In short, I want to find my personal bottom line when it comes to harming the planet. I’m designing this project for myself, setting the rules as I go.

First – What am I doing?

A – Aim to harm the earth as little as possible. Reducing my carbon footprint and overall environmental footprint as much as I, personally, can by changing my shopping, eating, travel, and overall lifestyle habits.

B – Make a positive impact on the environment by volunteering for nonprofits, supporting companies in the sustainability space, or developing new solutions to advance sustainability goals.

I am tackling my living habits in lots of little increments, one or two at a time, and going forward from here, I’ll write about some of the changes I’m making. I’ve made a list of topics to work on:

A. Food shopping

Dining out

Bathroom products/Toiletries

Household/Cleaning

Fashion – Clothes

Shoes

Transportation (every day)

Long-distance travel

Energy usage (electricity consumption)

Gadgets

Reading

Parties

Furniture

Office

B. Volunteering

Environmental Conservation

Counteracting the effects of climate change

Innovating for Sustainability

Some of these are topics that affect my everyday life – transportation, food, fashion, anything consumer related – and I’m already working on implementing sustainable changes in these areas. I’m buying packaging free as much as possible, taking public transport, using solar chargers, etc.

As I’m currently on an extended sabbatical from work in Germany, and bouncing around the US, I don’t need to worry about things like furniture and my footprint at the office at the moment. For the coming months, I’ll focus on my own footprint, but upon my return to my home base in late Winter, I’m looking to make a positive impact on the environment through my work as well.

Why am I doing this?

After my last startup, speechangel.com, I decided to take some time off to process what I learned and get inspired to do something bigger to help combat climate change. To be really blunt… Before I embark on the next thing, I want to actually put my money where my mouth is in all aspects of my life. I believe that it’s hard to advocate for solutions to global warming, when I am contributing to the problem to a much larger extent than necessary. 

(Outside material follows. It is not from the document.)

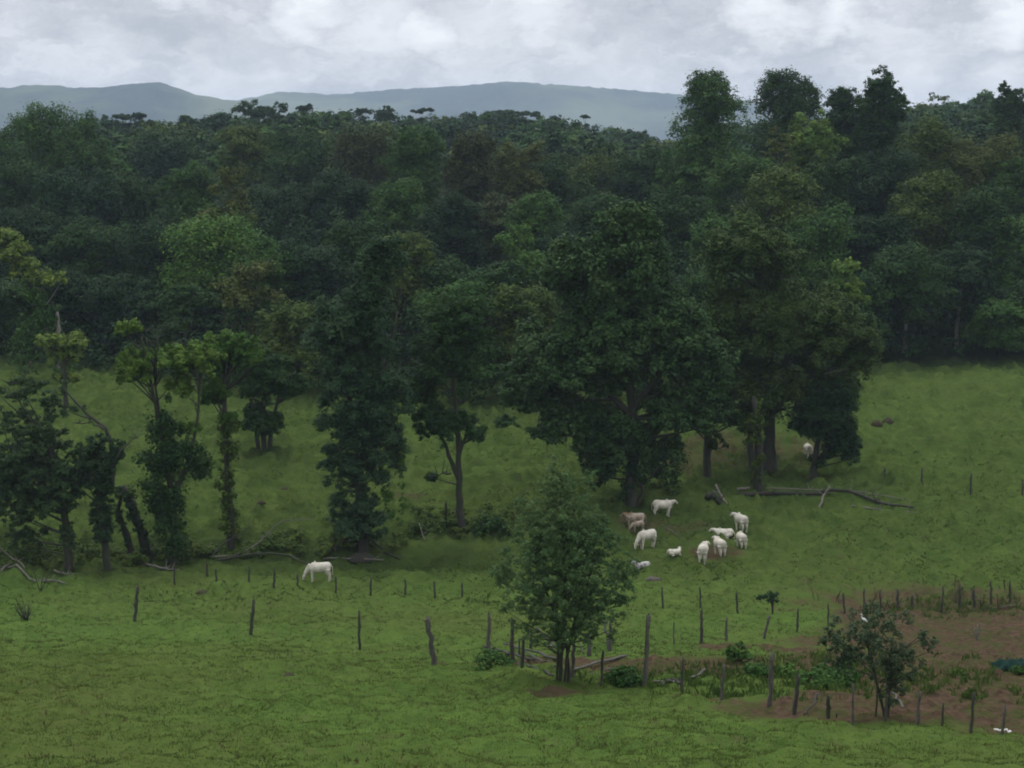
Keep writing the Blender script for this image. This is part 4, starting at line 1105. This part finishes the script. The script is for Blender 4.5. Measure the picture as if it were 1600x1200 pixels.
limb('bare branch dangling in the grass right of the root mound', [(655, 835, .8), (660, 845, .3), (664, 852, 0)], .04, .03, DEAD, seed=20)

# mounds and stones
def mound(label, px, py, wpx, hpx, mat, name='earth_mound', cat='mound', seed=0, group=None, depth=.8):
    b, D = at(px, py); s = D / F; n, m = 18, 10
    V = []; rng = np.random.RandomState(seed); ph = rng.uniform(0, 9, 4)
    for i in range(m):
        th = i / (m - 1) * np.pi / 2
        for j in range(n):
            a = j / n * 2 * np.pi
            k = 1 + .16 * np.sin(2 * a + ph[0]) + .1 * np.sin(5 * a + ph[1] + th * 3) + rng.uniform(-.05, .05)
            V.append([np.cos(a) * np.cos(th) * wpx * s * .5 * k, np.sin(a) * np.cos(th) * wpx * s * .5 * depth * k, np.sin(th) * hpx * s * (1 + .1 * np.sin(3 * a + ph[2])) - .06])
    V = np.array(V)
    Q = [(i * n + j, i * n + (j + 1) % n, (i + 1) * n + (j + 1) % n, (i + 1) * n + j) for i in range(m - 1) for j in range(n)]
    o = link(name, fast_mesh(name, V, Q, True), mat, loc=b)
    return tag(o, label, cat, group)
mound('left darker one of two brown earth mounds in the far right pasture', 1371, 668, 20, 9, EARTH, seed=1, group='earth mounds in the pasture')
mound('right paler one of two brown earth mounds in the far right pasture', 1388, 667, 20, 11, EARTH, seed=2, group='earth mounds in the pasture')
mound('dark molehill-like mound on the open near slope', 452, 1062, 25, 9, EARTH, seed=3, group='earth mounds in the pasture')
mound('small dark mound in the left grass below the thin fence', 317, 926, 22, 7, EARTH, seed=4, group='earth mounds in the pasture')
mound('flat greyish stone in the grass below the resting cow', 1020, 909, 24, 7, STONE, 'stone', 'stone', 5)
mound('little dark clod on the grass below the broken pen', 845, 1075, 7, 4, EARTH, 'clod', 'clod', 6)
mound('dark wet earth hump under the roots of the tall grey-green tree', 566, 880, 38, 12, ROT, 'root_mound', 'mound', 7)
mound('small dark anthill in the middle pasture left of the round far tree', 445, 762, 16, 6, EARTH, seed=8, group='earth mounds in the pasture')
mound('small dark anthill nearest the tall grey-green tree', 408, 795, 14, 6, EARTH, seed=9, group='earth mounds in the pasture')

# ------------------------------------------------------------------ tarp and bird
b, D = at(1580, 1052)
nx, ny = 26, 16
xs, ys = np.meshgrid(np.linspace(-.75, 1.0, nx), np.linspace(-.4, .5, ny))
zz = .16 + .10 * np.sin(xs * 3 + 1) + .09 * np.sin(ys * 9 + xs * 4) + .05 * np.sin(xs * 13) - .16 * np.abs(xs) ** 3 * .6 + .2 * (ys > .2) * (ys - .2)
zz = np.where((np.abs(ys + .4) < .01) | (np.abs(ys - .5) < .01), .02, zz)
Vt = np.stack([xs, ys * (1 + .3 * (xs + .8)) , zz], -1).reshape(-1, 3)
Qt = [(i * nx + j, i * nx + j + 1, (i + 1) * nx + j + 1, (i + 1) * nx + j) for i in range(ny - 1) for j in range(nx - 1)]
o = link('tarp', fast_mesh('tarp', Vt, Qt, True), TARP, loc=b)
sol = o.modifiers.new('thick', 'SOLIDIFY'); sol.thickness = .02
tag(o, 'crumpled dark green tarp on the bare soil at the right edge', 'tarp')

def remeshed(T_list, name, voxel, smooth=2, it=.6):
    T = Tubes()
    for args in T_list: T.tube(*args)
    me = T.mesh('tmp'); o = bpy.data.objects.new('tmp', me); COL.objects.link(o)
    m = o.modifiers.new('r', 'REMESH'); m.mode = 'VOXEL'; m.voxel_size = voxel; m.use_smooth_shade = True
    sm = o.modifiers.new('s', 'SMOOTH'); sm.factor = it; sm.iterations = smooth
    dg = bpy.context.evaluated_depsgraph_get()
    out = bpy.data.meshes.new_from_object(o.evaluated_get(dg)); out.name = name; out.materials.clear()
    bpy.data.objects.remove(o)
    return out
bd, D = at(1385, 1132)
bp = pix(1350, 972, D - 3.4)
me = remeshed([([(-.20, 0, .0), (-.12, 0, .08), (0, 0, .16), (.10, 0, .2), (.13, 0, .2)], [.015, .05, .085, .06, .03], 10),
               ([(.09, 0, .2), (.15, 0, .29), (.12, 0, .38), (.14, 0, .45)], [.045, .025, .022, .024], 8), ([(.12, 0, .45), (.17, 0, .455), (.2, 0, .45)], [.028, .032, .015], 8)], 'bird', .012)
bird = tag(link('bird', me, FEATHER, loc=bp), 'small white bird perched on the scraggly bush tree in the pen', 'bird')
bird.rotation_euler.z = math.pi * .95; bird.scale = (.55,) * 3
T = Tubes(); T.tube([(.19, 0, .45), (.28, 0, .435)], [.013, .004], 6); link('beak', T.mesh('beak'), BEAK, bird)
for s_ in (-1, 1):
    T = Tubes(); T.tube([(0, s_ * .03, .12), (.02, s_ * .03, .0), (0, s_ * .03, -.12)], [.009, .008, .007], 5); link('leg', T.mesh('leg'), BEAK, bird)

# ------------------------------------------------------------------ cattle
def cow(label, px, py, heading, pose='stand', head='level', size=1.0, coat=None, turn=0.0, hump=1.0, seed=0, calf=False, dz=0.0):
    """local: facing +X, feet at z=0. heading in degrees, 0 = facing right in the photo, 90 = facing away"""
    rng = np.random.RandomState(seed)
    b, D = at(px, py)
    lie = pose == 'lie'
    z0 = -.58 if lie else 0.0
    P = []
    H = .10 * hump
    # trunk: rump -> chest
    tr = [(-.80, 0, 1.08), (-.72, 0, 1.08), (-.52, 0, 1.04), (-.25, 0, .98), (.05, 0, .96), (.30, 0, .98), (.50, 0, 1.02), (.62, 0, 1.04)]
    rr = [.14, .28, .34, .36, .375, .37, .33, .2]
    P.append(([(x, y, z + z0) for x, y, z in tr], rr, 14))
    P.append(([(-.82, 0, 1.12 + z0), (-.5, 0, 1.18 + z0), (0, 0, 1.13 + z0), (.3, 0, 1.2 + z0)], [.10, .15, .14, .14], 10))   # back line
    P.append(([(.16, 0, 1.18 + z0), (.30, 0, 1.27 + H + z0), (.42, 0, 1.2 + z0)], [.08, .12, .07], 10))                        # hump
    P.append(([(.35, 0, .72 + z0), (.60, 0, .74 + z0), (.72, 0, .86 + z0)], [.10, .09, .05], 8))                               # brisket
    nb = np.array([.52, 0, 1.10 + z0])
    ct, st = math.cos(turn), math.sin(turn)
    def hd(x, z, y=0.0): return (nb[0] + x * ct - y * st, x * st + y * ct, z + z0)
    if head == 'graze':
        neck = [nb, hd(.20, .90), hd(.38, .62), hd(.48, .46)]
        nr = [.25, .19, .14, .11]
        hb, ht = hd(.45, .49), hd(.55, .08)
        hm = hd(.53, .28)
    elif head == 'up':
        neck = [nb, hd(.14, 1.22), hd(.26, 1.38), hd(.32, 1.45)]
        nr = [.26, .20, .15, .11]
        hb, hm, ht = hd(.29, 1.48), hd(.44, 1.40), hd(.62, 1.28)
    else:
        neck = [nb, hd(.14, 1.14), hd(.27, 1.24), hd(.33, 1.28)]
        nr = [.27, .21, .16, .12]
        hb, hm, ht = hd(.30, 1.31), hd(.45, 1.22), hd(.64, 1.03)
    P.append((neck, nr, 12))
    P.append(([neck[0] - np.array([0, 0, .15]), np.array(neck[1]) - [0, 0, .14], np.array(neck[2]) - [0, 0, .09]], [.09, .055, .03], 8))   # dewlap
    P.append(([hb, hm, ht], [.115, .105, .062], 12))
    if not lie:
        for sx, xs in ((1, .42), (-1, -.62)):
            for sy in (-1, 1):
                k = rng.uniform(-.10, .10); y = sy * .17
                if sx > 0: leg = [(xs, y, .85), (xs + .02 + k * .3, y, .62), (xs + .01 + k * .6, y, .40), (xs + k * .9, y, .12), (xs + .03 + k, y, .0)]; lr = [.16, .11, .075, .055, .06]
                else: leg = [(xs + .04, y, .92), (xs + .07 + k * .3, y, .68), (xs - .06 + k * .5, y, .46), (xs - .01 + k, y, .12), (xs + .03 + k, y, .0)]; lr = [.22, .16, .085, .058, .062]
                P.append((leg, lr, 9))
    else:
        for sy in (-1, 1):
            P.append(([(.40, sy * .18, .30), (.55, sy * .26, .14), (.78, sy * .24, .07), (.62, sy * .2, .05)], [.13, .08, .05, .04], 8))
            P.append(([(-.60, sy * .2, .38), (-.30, sy * .36, .24), (-.12, sy * .38, .10), (-.45, sy * .42, .06), (-.30, sy * .44, .04)], [.2, .14, .07, .05, .04], 8))
    o = link('cow', remeshed(P, 'cow', .032, 3), coat or COAT, loc=b + np.array([0, 0, dz]))
    hb, ht, hm = np.array(hb), np.array(ht), np.array(hm)
    ax = ht - hb; ax /= np.linalg.norm(ax); side = np.array([-st, ct, 0]); upv = np.cross(ax, side)
    if upv[2] < 0 and head != 'graze': upv = -upv
    for sy in (-1, 1):
        T = Tubes(); e0 = hb + side * sy * .09 + upv * .02
        T.tube([e0, e0 + side * sy * .10 - np.array([0, 0, .02]), e0 + side * sy * .22 - np.array([0, 0, .09])], [.03, .055, .012], 7, None, 0, .45)
        link('ear', T.mesh('ear'), coat or COAT, o)
        if not calf:
            T = Tubes(); h0 = hb + side * sy * .05 + upv * .06 - ax * .03
            T.tube([h0, h0 + side * sy * .05 - ax * .06 + upv * .03, h0 + side * sy * .06 - ax * .12 + upv * .09], [.022, .016, .006], 6); link('horn', T.mesh('horn'), HORN, o)
        T = Tubes(); y0 = hb * .62 + ht * .38 + side * sy * .088 + upv * .02
        T.tube([y0 - ax * .018, y0 + ax * .018], [.018, .018], 6); link('eye', T.mesh('eye'), HORN, o)
    T = Tubes(); T.tube([ht - ax * .02, ht + ax * .05], [.066, .045], 8); link('muzzle', T.mesh('muzzle'), HORN, o)
    T = Tubes(); z = 1.14 + z0
    if lie: T.tube([(-.80, 0, z), (-.92, .05, z - .2), (-.95, .15, .08), (-.8, .25, .04)], [.035, .025, .02, .03], 6)
    else: T.tube([(-.80, 0, z), (-.90, .0, z - .12), (-.91, .02, z - .45), (-.90, .03, z - .68)], [.035, .022, .016, .014], 6)
    link('tail', T.mesh('tail'), coat or COAT, o)
    T = Tubes(); zt = .06 if lie else z - .66
    T.tube([(-.8 if lie else -.90, .25 if lie else .03, zt), (-.7 if lie else -.90, .3 if lie else .03, zt - (.02 if lie else .2))], [.025, .03], 6); link('tail_tuft', T.mesh('tail_tuft'), HORN, o)
    o.rotation_euler.z = R(heading); o.scale = (size,) * 3
    return tag(o, label, 'cow', 'white humped cattle in the pasture')
cow('white humped cow grazing alone behind the thin back fence at left', 499, 914, 181, 'stand', 'graze', 1.0, seed=1)
cow('white cow standing side-on facing right beside the big trunk', 1036, 816, 3, 'stand', 'level', .98, seed=2)
cow('tan-shaded cow facing left at the foot of the big glossy tree', 992, 824, 172, 'stand', 'level', .95, COATB, seed=3)
cow('brown-patched calf pressed against the tan-shaded cow', 996, 829, 200, 'stand', 'graze', .62, COATB, seed=4, calf=True)
cow('white cow bent low grazing toward the near tree', 1010, 861, 216, 'stand', 'graze', 1.0, seed=5)
cow('dark-spotted white calf lying half behind the near tree', 1003, 888, 200, 'lie', 'up', .72, COATS, seed=6, calf=True)
cow('small white calf lying alone with its head raised', 1054, 878, 8, 'lie', 'up', .62, seed=7, calf=True, turn=1.2)
cow('white cow seen from behind turning its head right, front of the herd', 1098, 888, 78, 'stand', 'level', 1.0, seed=8, turn=-.6)
cow('slim white cow seen from behind standing on the bare dirt patch', 1124, 874, 104, 'stand', 'level', .95, seed=9, turn=.2)
cow('white cow lying down facing left in the middle of the herd', 1130, 842, 172, 'lie', 'level', .92, seed=10)
cow('white cow standing highest right, head turned left over the herd', 1157, 835, 112, 'stand', 'level', .95, seed=11, turn=.7)
cow('white young cow seen from behind at the right end of the herd', 1158, 859, 100, 'stand', 'graze', .88, seed=12)
cow('white cow mostly hidden behind the small dark bushy tree', 1262, 722, 95, 'stand', 'graze', .9, seed=13)

# ------------------------------------------------------------------ haze
HZ = bpy.data.materials.new('haze_air'); HZ.use_nodes = True
nt = HZ.node_tree; nt.nodes.clear()
pv = nt.nodes.new('ShaderNodeVolumePrincipled'); ou = nt.nodes.new('ShaderNodeOutputMaterial')
pv.inputs['Density'].default_value = 1.25e-4
pv.inputs['Color'].default_value = (.70, .82, 1.0, 1)
pv.inputs['Anisotropy'].default_value = 0.0
nt.links.new(pv.outputs[0], ou.inputs['Volume'])
x0, x1, y0, y1, z0, z1 = -5600, 5600, -5400, 5400, -3.0, 190.0
Vb = [(x, y, z) for z in (z0, z1) for y in (y0, y1) for x in (x0, x1)]
Qb = [(0, 2, 3, 1), (4, 5, 7, 6), (0, 1, 5, 4), (2, 6, 7, 3), (0, 4, 6, 2), (1, 3, 7, 5)]
me = bpy.data.meshes.new('haze'); me.from_pydata(Vb, [], Qb)
tag(link('haze', me, HZ), 'pale humid haze between the pasture and the far ridge', kind='stuff')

For the past few years, my lifestyle has probably been a bit of a cliche version of the average digital nomad’s life. I’ve been taking planes often, have been eating out of take-out containers a couple of times per month and shopped for mainstream branded clothes in giant malls around the globe. I have always cared about the planet, somewhere deep down, but I haven’t been living in alignment with my values. When I look at my lifestyle, I could be doing, or NOT doing, so much more to make a difference.

I’ve been doing a lot of yoga over the years – I even spent half a year in India for yoga. Many of my teachers have said to me, that the only thing that’s harder than doing yoga, is not doing yoga. Changing my lifestyle feels similar to me. The only thing that feels even harder than changing my footprint, is not changing my footprint. I don’t want to be a hypocrite. I want to live what I believe in.

Why a new blog?

I found that my focus in this project is very introspective, so I decided to start a new blog for the Bottom Line Project and related writing that focuses on sustainability and individual actions.

When? 

I started implementing changes in July/August 2017, and I hope I’ll reach some sort of sustainability baseline by my birthday on February 19th in 2018.